Let’s not forget that we are engineers first.

Sometimes you need to flex your mental muscles and solve unconventional problems—even those that seem pointless, the ones people say are “easier to solve another way” or “cheaper to buy than to fix.” Why? Let me tell you about a situation I ran into recently.

I live in an apartment with a pretty interesting smart lock. But, as usual, companies love their proprietary chargers. If you lose that one specific cable—which is exactly what happened in my place—you’re basically doomed. You can’t charge a lock that costs nearly €400. Fun, right? Not really. It’s made worse by the fact that you only need to charge the thing once every six months. That’s the perfect amount of time for a black braided cable to vanish into thin air forever.

My landlord eventually gave up. He couldn’t find a way to order a new proprietary wire, so he just handed me a physical key and called it a day. But I’m an engineer, aren’t I? Am I really unable to charge a basic lock just because the connector is “special”?

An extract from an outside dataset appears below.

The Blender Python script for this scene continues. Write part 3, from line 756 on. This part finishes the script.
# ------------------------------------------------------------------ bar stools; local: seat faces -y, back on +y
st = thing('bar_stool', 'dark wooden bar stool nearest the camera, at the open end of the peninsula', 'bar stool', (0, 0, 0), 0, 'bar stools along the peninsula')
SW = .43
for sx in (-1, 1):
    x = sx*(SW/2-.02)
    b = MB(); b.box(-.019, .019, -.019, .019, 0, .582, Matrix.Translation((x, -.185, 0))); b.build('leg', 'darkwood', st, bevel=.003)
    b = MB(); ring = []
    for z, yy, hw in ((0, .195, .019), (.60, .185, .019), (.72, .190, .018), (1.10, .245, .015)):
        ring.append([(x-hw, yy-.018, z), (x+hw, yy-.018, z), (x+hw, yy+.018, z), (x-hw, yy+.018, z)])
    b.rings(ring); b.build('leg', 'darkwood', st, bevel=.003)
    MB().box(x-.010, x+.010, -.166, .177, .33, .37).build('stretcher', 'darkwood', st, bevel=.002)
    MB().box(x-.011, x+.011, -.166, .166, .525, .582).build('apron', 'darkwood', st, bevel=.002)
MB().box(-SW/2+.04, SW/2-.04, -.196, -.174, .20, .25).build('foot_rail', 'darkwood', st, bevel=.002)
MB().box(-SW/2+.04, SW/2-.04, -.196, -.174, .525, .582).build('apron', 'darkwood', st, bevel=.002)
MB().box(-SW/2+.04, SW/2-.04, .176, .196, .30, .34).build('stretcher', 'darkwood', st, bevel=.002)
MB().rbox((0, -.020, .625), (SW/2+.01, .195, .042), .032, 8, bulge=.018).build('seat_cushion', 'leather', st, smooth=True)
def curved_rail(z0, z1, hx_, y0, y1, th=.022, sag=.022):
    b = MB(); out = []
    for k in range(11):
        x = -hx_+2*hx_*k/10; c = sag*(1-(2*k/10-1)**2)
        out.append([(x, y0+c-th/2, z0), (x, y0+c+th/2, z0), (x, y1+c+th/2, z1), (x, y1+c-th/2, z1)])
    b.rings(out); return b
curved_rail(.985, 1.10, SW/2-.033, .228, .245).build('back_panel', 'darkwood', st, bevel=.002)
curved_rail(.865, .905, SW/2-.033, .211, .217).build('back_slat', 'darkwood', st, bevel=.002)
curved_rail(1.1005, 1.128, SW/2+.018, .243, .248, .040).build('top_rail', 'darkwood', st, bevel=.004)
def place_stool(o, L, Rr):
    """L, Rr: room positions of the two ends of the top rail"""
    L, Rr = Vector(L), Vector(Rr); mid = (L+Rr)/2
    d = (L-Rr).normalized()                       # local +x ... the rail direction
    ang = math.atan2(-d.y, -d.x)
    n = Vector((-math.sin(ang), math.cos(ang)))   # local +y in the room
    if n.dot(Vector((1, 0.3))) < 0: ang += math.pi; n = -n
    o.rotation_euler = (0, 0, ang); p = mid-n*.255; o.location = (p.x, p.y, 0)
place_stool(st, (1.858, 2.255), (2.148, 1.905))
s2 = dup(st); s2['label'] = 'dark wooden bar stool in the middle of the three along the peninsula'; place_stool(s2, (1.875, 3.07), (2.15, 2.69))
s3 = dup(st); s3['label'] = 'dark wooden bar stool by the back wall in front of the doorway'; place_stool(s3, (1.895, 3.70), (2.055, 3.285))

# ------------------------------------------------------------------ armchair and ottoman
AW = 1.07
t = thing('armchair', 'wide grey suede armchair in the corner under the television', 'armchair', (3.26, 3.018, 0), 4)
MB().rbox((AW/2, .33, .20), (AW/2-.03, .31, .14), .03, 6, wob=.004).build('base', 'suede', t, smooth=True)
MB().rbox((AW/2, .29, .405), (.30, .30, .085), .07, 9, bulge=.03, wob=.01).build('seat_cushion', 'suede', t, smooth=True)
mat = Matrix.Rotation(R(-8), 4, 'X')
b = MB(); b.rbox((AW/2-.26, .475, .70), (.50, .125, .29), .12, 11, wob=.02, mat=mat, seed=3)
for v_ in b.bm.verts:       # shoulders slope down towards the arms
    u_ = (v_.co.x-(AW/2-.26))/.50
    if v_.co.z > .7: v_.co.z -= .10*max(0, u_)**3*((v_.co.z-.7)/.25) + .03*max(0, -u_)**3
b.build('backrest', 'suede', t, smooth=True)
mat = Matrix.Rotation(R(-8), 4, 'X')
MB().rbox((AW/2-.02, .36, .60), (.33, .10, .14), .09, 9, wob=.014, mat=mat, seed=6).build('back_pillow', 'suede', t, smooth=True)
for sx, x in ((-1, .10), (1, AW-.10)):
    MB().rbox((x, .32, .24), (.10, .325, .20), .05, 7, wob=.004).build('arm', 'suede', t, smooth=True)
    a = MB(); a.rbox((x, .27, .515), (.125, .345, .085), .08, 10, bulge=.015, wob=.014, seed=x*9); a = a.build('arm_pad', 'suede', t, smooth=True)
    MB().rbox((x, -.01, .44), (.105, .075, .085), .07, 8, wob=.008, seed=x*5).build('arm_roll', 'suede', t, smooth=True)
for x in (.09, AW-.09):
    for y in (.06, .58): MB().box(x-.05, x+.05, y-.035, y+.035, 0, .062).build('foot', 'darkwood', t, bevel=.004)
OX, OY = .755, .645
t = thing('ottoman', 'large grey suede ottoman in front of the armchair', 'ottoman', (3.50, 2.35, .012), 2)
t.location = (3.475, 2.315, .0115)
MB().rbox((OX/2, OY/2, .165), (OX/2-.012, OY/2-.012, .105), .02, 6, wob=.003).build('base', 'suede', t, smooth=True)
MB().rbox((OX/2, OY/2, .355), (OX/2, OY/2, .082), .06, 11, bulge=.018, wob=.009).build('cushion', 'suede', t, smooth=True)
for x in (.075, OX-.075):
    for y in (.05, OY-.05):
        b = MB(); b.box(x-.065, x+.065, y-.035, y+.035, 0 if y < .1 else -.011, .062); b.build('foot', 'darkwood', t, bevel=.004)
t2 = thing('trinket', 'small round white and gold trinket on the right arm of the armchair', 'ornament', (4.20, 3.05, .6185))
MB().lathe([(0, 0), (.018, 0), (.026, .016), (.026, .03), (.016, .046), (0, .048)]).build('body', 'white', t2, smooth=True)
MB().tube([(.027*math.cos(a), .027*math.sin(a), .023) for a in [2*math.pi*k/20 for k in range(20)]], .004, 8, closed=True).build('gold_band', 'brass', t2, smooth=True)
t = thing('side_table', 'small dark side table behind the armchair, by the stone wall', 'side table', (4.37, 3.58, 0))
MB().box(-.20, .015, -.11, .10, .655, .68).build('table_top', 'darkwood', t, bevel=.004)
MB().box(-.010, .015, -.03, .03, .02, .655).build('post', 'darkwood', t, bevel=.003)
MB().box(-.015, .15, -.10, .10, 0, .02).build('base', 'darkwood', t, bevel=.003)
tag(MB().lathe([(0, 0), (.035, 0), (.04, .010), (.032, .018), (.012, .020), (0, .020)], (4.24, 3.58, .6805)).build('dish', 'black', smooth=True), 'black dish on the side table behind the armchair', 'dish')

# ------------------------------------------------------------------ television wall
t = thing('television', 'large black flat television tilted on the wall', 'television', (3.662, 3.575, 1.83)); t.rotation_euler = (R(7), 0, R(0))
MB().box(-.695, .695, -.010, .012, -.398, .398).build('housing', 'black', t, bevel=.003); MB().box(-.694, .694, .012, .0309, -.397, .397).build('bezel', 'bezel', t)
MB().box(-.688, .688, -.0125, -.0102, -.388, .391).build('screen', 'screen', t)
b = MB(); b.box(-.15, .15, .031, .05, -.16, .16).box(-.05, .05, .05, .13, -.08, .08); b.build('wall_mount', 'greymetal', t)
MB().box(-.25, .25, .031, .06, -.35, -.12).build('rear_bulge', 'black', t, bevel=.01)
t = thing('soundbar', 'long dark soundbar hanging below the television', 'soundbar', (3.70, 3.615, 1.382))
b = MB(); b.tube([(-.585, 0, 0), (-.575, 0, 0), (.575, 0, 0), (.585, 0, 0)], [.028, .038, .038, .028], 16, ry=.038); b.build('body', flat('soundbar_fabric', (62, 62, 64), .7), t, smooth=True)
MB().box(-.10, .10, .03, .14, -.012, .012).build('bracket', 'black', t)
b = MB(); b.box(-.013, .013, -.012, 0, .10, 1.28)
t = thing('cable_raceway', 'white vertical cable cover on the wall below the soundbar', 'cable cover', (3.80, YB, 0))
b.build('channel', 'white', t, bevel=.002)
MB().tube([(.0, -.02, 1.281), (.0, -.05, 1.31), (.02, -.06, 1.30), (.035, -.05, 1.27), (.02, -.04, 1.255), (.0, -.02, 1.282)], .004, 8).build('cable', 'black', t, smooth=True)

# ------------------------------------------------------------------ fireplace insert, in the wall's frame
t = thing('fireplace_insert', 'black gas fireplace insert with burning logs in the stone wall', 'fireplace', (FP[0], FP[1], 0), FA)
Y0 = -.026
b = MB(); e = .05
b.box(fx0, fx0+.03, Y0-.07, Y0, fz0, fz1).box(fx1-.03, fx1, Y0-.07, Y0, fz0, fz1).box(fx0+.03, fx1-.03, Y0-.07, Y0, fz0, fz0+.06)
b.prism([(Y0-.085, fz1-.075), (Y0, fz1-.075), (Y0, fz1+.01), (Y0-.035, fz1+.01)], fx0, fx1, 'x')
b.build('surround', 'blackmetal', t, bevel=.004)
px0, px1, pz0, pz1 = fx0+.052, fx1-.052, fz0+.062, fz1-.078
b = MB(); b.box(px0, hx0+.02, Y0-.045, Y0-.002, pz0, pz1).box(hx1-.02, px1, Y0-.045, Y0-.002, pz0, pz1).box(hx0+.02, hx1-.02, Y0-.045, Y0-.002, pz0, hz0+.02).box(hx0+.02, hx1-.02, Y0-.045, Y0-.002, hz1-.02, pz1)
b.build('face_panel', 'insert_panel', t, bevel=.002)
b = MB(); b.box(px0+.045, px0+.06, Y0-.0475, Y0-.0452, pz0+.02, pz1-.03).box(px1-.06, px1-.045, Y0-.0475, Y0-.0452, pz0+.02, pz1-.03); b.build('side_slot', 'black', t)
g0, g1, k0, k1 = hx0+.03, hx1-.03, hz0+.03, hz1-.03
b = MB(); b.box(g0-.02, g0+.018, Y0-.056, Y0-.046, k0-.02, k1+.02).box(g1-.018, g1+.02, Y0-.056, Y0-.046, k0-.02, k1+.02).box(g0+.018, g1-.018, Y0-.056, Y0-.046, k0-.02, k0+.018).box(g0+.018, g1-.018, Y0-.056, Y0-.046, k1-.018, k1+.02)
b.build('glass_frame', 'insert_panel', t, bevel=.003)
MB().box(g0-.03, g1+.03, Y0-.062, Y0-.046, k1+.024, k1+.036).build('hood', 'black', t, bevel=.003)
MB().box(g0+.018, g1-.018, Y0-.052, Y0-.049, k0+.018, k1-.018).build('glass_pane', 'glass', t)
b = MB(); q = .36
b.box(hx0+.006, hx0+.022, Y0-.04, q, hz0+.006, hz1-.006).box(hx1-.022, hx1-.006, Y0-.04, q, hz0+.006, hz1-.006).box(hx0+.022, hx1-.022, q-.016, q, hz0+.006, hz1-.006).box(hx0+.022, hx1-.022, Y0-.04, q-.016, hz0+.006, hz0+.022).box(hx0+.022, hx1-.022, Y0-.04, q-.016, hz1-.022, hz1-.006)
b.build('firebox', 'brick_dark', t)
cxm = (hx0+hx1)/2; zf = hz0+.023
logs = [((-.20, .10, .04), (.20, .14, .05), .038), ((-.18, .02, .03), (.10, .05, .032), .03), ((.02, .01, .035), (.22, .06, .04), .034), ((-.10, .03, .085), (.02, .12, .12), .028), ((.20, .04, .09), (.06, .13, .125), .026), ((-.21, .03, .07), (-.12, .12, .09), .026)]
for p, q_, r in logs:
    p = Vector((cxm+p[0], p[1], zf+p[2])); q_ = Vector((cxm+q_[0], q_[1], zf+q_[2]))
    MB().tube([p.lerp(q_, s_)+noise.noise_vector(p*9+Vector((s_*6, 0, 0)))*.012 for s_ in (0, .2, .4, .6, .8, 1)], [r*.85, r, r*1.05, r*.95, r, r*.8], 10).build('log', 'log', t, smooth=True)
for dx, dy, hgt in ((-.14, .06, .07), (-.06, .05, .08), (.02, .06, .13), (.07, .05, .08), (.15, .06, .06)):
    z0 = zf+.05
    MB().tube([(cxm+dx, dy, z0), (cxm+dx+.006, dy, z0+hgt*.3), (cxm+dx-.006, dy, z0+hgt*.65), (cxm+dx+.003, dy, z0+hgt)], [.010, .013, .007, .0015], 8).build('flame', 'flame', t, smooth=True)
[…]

The Raw Data: I had the lock, a weird port, and the knowledge that it definitely runs on a standard 5V USB line.

Honestly? That’s all you need. Since I didn’t have a spare USB cable lying around that I wanted to butcher, I found a circuit board from an old USB-C flashlight and soldered directly to the 5V test points. I measured the dimensions of the proprietary port, jumped into CAD, and designed a small plastic adapter. I 3D-printed this little “puck” and glued a magnet to the back so it would snap onto the lock, just like the original.

Now for the main part: I took two tiny wires and positioned the contacts so the plus hits the center point and the minus hits the outer rim. That’s it! You plug it into USB, feed it 5 volts, and the lock starts charging. I call that a win.

But here’s the real question: Why do this? Many would say, “What nonsense,” or “Just buy the damn cable,” or “Let the landlord deal with it.”

Listen carefully: the moment you hear those voices in your head, you stop being an engineer and start being a consumer. A consumer has nothing in common with a creator or an engineer. That mindset is absolute poison for an engineering brain. Drive it away. Focus on doing things “Just for Fun,” as Linus Torvalds says.

That specific feeling—knowing you built a solution out of “shit and sticks” on your kitchen table, a solution you might only need once in your life—is enough. You don’t always need to overcomplicate your life. The path of a successful engineer starts right there: with the first crooked, ugly prototype. If it works, wait until it breaks or starts to annoy you, then fix it. If someone else needs it, give it to them. If people start asking “Where can I get one?”, build a few more and make them better. That path can lead to thousands or millions of units.

Don’t be afraid to be an engineer. Go for it.